All of these methods call for sacrifice from the many — but all of them reduce the number of people thrust onto the unemployment line, and leave employees with company benefits.

This new approach is an enlightened and better way of doing business. With headlines of our current economic reality saturating most every news outlet, employees know the score, and many are openly appreciative to just have a job that just a year ago they may have taken for granted.

This broad knowledge of how tough times are has led to a calling out of leaders who have not been sensitive to the new reality. Bonuses to already highly paid executives at the insurance giant AIG were met with outrage, a behind the scenes promotion to a Governor Patrick loyalist for an obscure, cushy job at $175,000 was dragged into broad daylight and flogged so badly the whole deal was rescinded.

In Worcester an insider from the previous administration of the Worcester public schools was given a teaching position that she was short on qualifications for — and a public storm ensued.

The outrage was clearly part politics, but the larger part of the outrage was based on the fact that in these times with everyone’s personal net worth down significantly, and so many people losing their jobs or having their pay frozen or reduced — slipping an outsized bonus or highly paid job to an insider feels like a cold slap in the face.

These broad based pay freezes, reductions in benefits and reduced hours have been absorbed largely in the private sector — but there are also a few recent examples of such reductions in the public sector.

This past week city unions in Boston gave up negotiated pay raises in an effort to preserve jobs, as have some other groups across the state. But largely the public sector negotiators seem to be far less willing to accept the new reality than their colleagues on the private side.

And when there is a refusal to compromise or give back a little on hard won benefits we all suffer.

The city of Worcester is in the midst of these negotiations right now with several of its public unions, and the outcome could be stark.

The proposals include an increase in health care copays from 20 to 25 percent and wage freezes for the coming year. These are cuts of substance to each individual involved, but these kind of cost controls are necessary, and inevitable at all levels of government if it is to continue to provide an acceptable level of service to taxpayers.

Partisan Politics

Negotiations such as these invariably lead to the two sides digging deep into fortified trenches.
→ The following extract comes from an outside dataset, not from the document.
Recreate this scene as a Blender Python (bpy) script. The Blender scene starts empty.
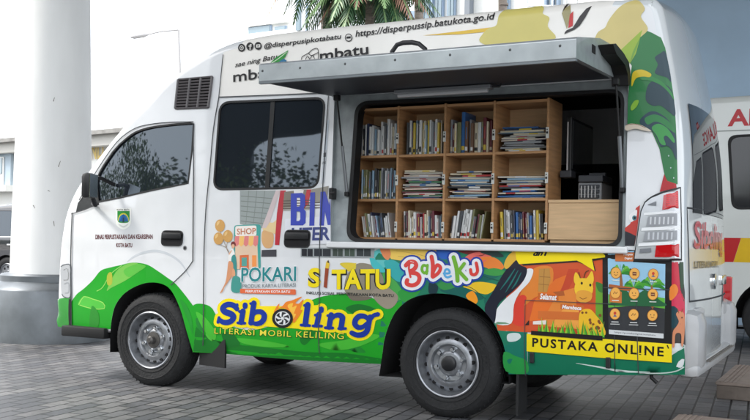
import bpy, bmesh, math, random
import numpy as np
from mathutils import Vector, Matrix
from mathutils.geometry import delaunay_2d_cdt

SC = bpy.context.scene
COL = SC.collection
R = math.radians
rnd = random.Random(7)

# ------------------------------------------------------------------ camera
F, TH, RO = 949.79, 0.475, 0.01965
CP = np.array([4.382, -5.128, 0.995]); PY = 246.46
CD = np.array([-math.sin(TH), math.cos(TH), 0.0])
_r = np.array([math.cos(TH), math.sin(TH), 0.0]); _u = np.array([0, 0, 1.0])
CR = _r*math.cos(RO) + _u*math.sin(RO)
CU = -_r*math.sin(RO) + _u*math.cos(RO)
cam = bpy.data.cameras.new("camera"); camo = bpy.data.objects.new("camera", cam); COL.objects.link(camo)
cam.sensor_width = 36; cam.lens = F/750*36; cam.shift_y = (PY-210)/750
cam.clip_start = 0.05; cam.clip_end = 2000
camo.matrix_world = Matrix(((CR[0], CU[0], -CD[0], CP[0]), (CR[1], CU[1], -CD[1], CP[1]),
                            (CR[2], CU[2], -CD[2], CP[2]), (0, 0, 0, 1)))
SC.camera = camo

# ------------------------------------------------------------------ sky, sun, exposure
SUN_EL, SUN_AZ = R(48), R(238)          # azimuth clockwise from +Y
world = bpy.data.worlds.new("World"); SC.world = world; world.use_nodes = True
nt = world.node_tree; bg = nt.nodes["Background"]
sky = nt.nodes.new("ShaderNodeTexSky"); sky.sky_type = 'NISHITA'; sky.sun_disc = False
sky.sun_elevation = SUN_EL; sky.sun_rotation = SUN_AZ; sky.air_density = 1.0; sky.dust_density = 3.0
tc = nt.nodes.new("ShaderNodeTexCoord"); nz = nt.nodes.new("ShaderNodeTexNoise")
nz.inputs["Scale"].default_value = 2.2; nz.inputs["Detail"].default_value = 5
rp = nt.nodes.new("ShaderNodeMapRange")
rp.inputs[1].default_value = .25; rp.inputs[2].default_value = .7; rp.inputs[3].default_value = .35; rp.inputs[4].default_value = 1.0
mx = nt.nodes.new("ShaderNodeMix"); mx.data_type = 'RGBA'
nt.links.new(tc.outputs["Generated"], nz.inputs["Vector"]); nt.links.new(nz.outputs["Fac"], rp.inputs[0])
nt.links.new(rp.outputs[0], mx.inputs[0]); nt.links.new(sky.outputs[0], mx.inputs[6])
mx.inputs[7].default_value = (9.0, 9.2, 9.4, 1)      # bright cloud cover
nt.links.new(mx.outputs[2], bg.inputs[0]); bg.inputs[1].default_value = 0.15
sun = bpy.data.lights.new("sun", 'SUN'); suno = bpy.data.objects.new("sun", sun); COL.objects.link(suno)
sun.energy = 1.5; sun.angle = R(12); sun.color = (1, .96, .9)
sd = Vector((math.sin(SUN_AZ)*math.cos(SUN_EL), math.cos(SUN_AZ)*math.cos(SUN_EL), math.sin(SUN_EL)))
suno.rotation_euler = sd.to_track_quat('Z', 'Y').to_euler()
SC.view_settings.view_transform = 'Standard'; SC.view_settings.look = 'None'
SC.view_settings.gamma = 1; SC.view_settings.use_curve_mapping = False
SC.view_settings.exposure = 1.1
SC.render.engine = 'CYCLES'
SC.render.resolution_x = 1024; SC.render.resolution_y = 573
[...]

Is management bluffing, and will they “find the money” at the last possible minute? Will federal stimulus money flow into city or state coffers stemming any threatened cuts? Is there a rabbit that will be pulled out of the hat in this high stakes game of chicken, or is this picture the new, stark reality? We think the latter.

Today, a sacrifice made by all employees is helping others save their jobs.
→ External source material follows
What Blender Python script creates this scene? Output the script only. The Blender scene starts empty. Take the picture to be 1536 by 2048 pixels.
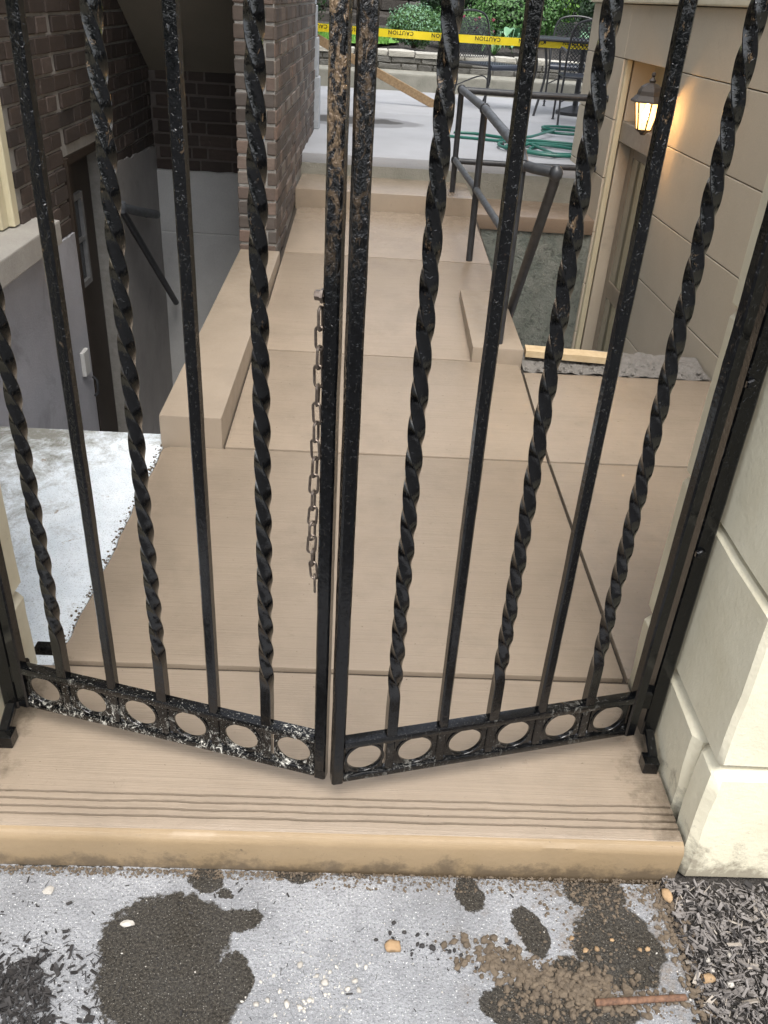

Already there are signs that the practice is increasingly accepted in the private and nonprofit sectors.

It’s time this ethic be embraced more widely in the public sector. This kind of needed change will not eliminate layoffs, but it will greatly reduce them.

The new reality is that there really are fewer resources to get the job done. As taxpayers we should demand that all the players in the public sector recognize that new reality and make sacrifices in partnership, not in territorial division.